Second, SMB owners may believe that big data is inherently expensive. While that has been true in the past, open source software like Hadoop and existing company resources have made big data affordable, transformative and vital. With its ability to drive new customer experience, augment informational value and enable data monetization, big data is quickly becoming a technology that SMBs will not be able to afford operating without.

Benefits of adopting big data

The use of big data and analytics is widespread among midmarket companies. A recent Techaisle report found that 71% of firms with 100 to 999 employees are already using big data. Businesses mostly use this technology to get a picture of operations and to improve processes rather than predicting future trends. Using big data, SMBs are often able to:

  • Improve overall profitability and cut costs
  • Monitor operations and processes and improve them
  • Reach out to new customers
  • Develop new offers
  • Manage risks and unknown factors

Challenges to adopting big data

Despite these broad benefits, there are some challenges that SMBs should be ready to face when investing in this technology. When gathering data, inaccuracies are bound to occur – especially when a human element is involved. Low data quality can severely diminish the potential benefit of using big data.

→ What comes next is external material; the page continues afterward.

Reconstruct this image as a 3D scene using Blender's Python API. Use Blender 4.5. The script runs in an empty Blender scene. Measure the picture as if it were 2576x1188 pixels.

Even though the costs to implement big data are falling, interpreting the data and creating an actionable plan based on that interpretation often requires SMBs to hire a new team member. In addition (and by definition), many SMBs will need to upgrade their old intelligence tools that were not designed for big data, thus further increasing short term capital expenditures.

Finally, some firms view each of their processes as different entities. These companies may need to shift their entire culture in order to see the big picture with big data. The sheer size of the dataset may prove this to be problematic, so it is best to focus on internal data, narrowing the dataset to a few key analytics.

It is crucial for SMBs to figure out which questions they need to answer with big data, which datasets are valuable to analyze and how they will be used to create an actionable plan. Big data and analytics are becoming increasingly accessible to smaller companies. A proper implementation can yield tremendous benefits for your company and your customers.